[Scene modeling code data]
#####

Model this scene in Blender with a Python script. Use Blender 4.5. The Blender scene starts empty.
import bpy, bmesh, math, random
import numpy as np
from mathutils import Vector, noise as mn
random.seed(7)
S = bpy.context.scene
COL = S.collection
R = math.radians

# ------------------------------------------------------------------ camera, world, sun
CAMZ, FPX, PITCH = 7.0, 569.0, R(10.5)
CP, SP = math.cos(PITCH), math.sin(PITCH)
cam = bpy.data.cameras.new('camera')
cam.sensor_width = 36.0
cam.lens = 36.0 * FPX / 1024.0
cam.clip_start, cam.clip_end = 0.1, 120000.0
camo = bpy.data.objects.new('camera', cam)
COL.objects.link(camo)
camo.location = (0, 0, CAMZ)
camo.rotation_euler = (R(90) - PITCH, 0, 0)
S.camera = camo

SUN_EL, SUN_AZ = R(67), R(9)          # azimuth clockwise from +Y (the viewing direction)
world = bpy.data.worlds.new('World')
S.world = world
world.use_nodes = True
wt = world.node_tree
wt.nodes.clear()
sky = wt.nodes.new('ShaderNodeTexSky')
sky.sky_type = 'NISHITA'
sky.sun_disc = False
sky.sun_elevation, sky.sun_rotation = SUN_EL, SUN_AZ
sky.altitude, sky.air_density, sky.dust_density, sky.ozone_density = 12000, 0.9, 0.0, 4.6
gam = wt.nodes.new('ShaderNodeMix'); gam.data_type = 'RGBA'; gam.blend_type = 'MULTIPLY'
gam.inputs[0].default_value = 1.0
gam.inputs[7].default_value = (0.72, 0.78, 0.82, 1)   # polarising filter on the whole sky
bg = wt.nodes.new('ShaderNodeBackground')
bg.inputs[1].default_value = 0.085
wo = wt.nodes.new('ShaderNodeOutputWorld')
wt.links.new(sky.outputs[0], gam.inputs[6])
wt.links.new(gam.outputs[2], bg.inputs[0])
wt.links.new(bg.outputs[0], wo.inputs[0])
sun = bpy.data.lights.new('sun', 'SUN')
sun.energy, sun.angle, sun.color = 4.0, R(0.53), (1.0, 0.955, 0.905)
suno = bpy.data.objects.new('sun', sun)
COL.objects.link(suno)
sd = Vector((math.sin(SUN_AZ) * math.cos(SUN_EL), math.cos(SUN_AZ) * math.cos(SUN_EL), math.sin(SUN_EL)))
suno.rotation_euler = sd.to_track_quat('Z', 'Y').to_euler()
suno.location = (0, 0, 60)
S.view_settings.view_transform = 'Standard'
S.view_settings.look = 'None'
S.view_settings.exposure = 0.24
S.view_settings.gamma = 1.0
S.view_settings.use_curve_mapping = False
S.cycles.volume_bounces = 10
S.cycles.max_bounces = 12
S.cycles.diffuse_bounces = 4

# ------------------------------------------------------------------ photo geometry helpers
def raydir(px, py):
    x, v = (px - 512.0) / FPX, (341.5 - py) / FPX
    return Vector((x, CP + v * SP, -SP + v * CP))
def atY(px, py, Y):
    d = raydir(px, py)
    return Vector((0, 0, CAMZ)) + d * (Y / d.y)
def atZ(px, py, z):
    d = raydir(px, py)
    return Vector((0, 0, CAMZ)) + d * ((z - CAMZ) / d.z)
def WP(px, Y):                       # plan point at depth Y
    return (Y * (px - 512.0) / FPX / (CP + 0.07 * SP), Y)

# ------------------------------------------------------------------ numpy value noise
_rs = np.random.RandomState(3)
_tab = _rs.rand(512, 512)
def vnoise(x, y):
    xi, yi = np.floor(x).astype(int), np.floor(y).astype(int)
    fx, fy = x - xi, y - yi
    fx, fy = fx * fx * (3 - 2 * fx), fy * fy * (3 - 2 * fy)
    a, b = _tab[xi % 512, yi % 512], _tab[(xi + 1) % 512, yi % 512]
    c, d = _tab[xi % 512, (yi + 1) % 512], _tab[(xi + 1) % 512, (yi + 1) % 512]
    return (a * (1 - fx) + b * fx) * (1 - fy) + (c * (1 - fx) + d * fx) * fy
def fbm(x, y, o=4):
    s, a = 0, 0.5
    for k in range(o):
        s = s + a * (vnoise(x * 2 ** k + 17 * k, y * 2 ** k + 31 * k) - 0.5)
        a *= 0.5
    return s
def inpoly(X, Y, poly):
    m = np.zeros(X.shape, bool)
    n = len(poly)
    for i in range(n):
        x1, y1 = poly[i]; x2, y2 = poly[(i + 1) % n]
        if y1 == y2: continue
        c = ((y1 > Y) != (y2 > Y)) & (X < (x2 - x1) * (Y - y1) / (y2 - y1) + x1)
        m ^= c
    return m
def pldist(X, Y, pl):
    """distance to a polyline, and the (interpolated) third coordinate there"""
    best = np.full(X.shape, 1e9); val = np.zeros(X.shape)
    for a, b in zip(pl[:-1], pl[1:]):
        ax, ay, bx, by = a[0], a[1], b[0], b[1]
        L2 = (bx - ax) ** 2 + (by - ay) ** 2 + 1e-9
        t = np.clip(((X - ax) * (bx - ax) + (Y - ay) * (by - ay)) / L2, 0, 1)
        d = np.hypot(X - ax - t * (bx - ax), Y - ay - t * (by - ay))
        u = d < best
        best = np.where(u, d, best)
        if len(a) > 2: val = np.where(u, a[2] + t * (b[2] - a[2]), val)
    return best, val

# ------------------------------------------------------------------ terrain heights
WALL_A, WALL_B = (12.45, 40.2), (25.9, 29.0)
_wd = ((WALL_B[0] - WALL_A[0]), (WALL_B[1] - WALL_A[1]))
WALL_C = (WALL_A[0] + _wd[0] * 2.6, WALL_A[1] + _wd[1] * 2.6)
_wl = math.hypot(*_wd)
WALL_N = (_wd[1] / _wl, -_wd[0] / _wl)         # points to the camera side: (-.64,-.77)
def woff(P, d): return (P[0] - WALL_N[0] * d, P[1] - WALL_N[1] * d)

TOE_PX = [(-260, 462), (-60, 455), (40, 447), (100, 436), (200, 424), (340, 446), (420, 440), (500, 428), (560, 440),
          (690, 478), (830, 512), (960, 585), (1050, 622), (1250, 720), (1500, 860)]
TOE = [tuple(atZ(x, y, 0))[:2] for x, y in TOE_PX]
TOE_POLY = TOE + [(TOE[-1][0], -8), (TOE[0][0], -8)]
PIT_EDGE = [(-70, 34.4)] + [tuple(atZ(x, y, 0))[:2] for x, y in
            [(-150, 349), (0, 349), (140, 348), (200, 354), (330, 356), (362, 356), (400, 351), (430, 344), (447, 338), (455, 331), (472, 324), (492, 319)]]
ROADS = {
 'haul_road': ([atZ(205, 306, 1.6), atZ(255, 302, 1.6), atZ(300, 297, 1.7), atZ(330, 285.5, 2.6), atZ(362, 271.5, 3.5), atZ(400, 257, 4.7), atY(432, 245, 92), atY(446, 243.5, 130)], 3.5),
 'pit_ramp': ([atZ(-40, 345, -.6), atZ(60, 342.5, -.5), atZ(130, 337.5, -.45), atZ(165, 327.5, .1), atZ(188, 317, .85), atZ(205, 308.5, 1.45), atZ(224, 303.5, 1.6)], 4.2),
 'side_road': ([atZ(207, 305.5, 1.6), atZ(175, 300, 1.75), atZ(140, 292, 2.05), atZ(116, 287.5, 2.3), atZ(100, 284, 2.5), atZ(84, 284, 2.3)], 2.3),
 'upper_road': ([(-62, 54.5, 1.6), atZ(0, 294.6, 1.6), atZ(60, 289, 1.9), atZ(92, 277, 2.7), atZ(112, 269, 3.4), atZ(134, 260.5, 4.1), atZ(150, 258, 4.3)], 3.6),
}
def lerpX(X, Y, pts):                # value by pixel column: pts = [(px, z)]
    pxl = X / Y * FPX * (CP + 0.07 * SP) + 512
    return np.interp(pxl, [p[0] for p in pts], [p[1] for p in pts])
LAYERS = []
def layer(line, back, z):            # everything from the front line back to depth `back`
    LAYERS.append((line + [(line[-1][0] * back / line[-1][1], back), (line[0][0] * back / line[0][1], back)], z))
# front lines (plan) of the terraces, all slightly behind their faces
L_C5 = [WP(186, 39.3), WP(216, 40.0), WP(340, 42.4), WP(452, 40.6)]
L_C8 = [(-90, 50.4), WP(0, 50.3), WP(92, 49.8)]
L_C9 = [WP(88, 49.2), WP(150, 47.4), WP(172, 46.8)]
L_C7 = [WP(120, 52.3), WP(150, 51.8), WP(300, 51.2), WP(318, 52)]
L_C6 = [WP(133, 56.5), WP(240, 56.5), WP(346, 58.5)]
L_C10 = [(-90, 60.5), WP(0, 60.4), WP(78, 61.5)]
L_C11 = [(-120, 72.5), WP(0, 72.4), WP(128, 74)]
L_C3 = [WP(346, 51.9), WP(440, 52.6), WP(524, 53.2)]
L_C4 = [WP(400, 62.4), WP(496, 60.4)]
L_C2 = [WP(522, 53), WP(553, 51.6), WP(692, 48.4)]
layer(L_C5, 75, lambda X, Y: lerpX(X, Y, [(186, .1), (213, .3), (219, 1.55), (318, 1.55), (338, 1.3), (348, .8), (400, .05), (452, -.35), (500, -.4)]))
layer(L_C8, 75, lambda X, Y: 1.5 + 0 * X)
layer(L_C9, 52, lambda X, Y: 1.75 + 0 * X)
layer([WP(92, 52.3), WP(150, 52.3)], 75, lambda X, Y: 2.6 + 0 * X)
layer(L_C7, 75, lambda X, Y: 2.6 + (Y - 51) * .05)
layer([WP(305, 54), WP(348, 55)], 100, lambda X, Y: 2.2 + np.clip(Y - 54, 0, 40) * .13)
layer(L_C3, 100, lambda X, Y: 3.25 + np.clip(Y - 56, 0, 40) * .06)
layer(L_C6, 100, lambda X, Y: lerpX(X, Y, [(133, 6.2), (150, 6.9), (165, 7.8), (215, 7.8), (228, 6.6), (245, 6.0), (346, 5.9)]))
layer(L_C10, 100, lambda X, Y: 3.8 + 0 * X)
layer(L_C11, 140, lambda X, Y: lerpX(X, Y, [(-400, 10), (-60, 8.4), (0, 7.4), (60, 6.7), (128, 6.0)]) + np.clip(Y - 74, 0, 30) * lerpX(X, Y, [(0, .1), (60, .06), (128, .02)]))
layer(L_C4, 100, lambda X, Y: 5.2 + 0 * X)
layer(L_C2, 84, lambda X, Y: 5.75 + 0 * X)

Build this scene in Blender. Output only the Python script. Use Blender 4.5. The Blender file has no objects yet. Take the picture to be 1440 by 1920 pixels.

#####

→ **Instructions for the task**: Copy the lines from the entries above in which the word "objects" appears.

→ **Written solution**:
camo = bpy.data.objects.new('camera', cam)
COL.objects.link(camo)
suno = bpy.data.objects.new('sun', sun)
COL.objects.link(suno)
Build this scene in Blender. Output only the Python script. Use Blender 4.5. The Blender file has no objects yet. Take the picture to be 1440 by 1920 pixels.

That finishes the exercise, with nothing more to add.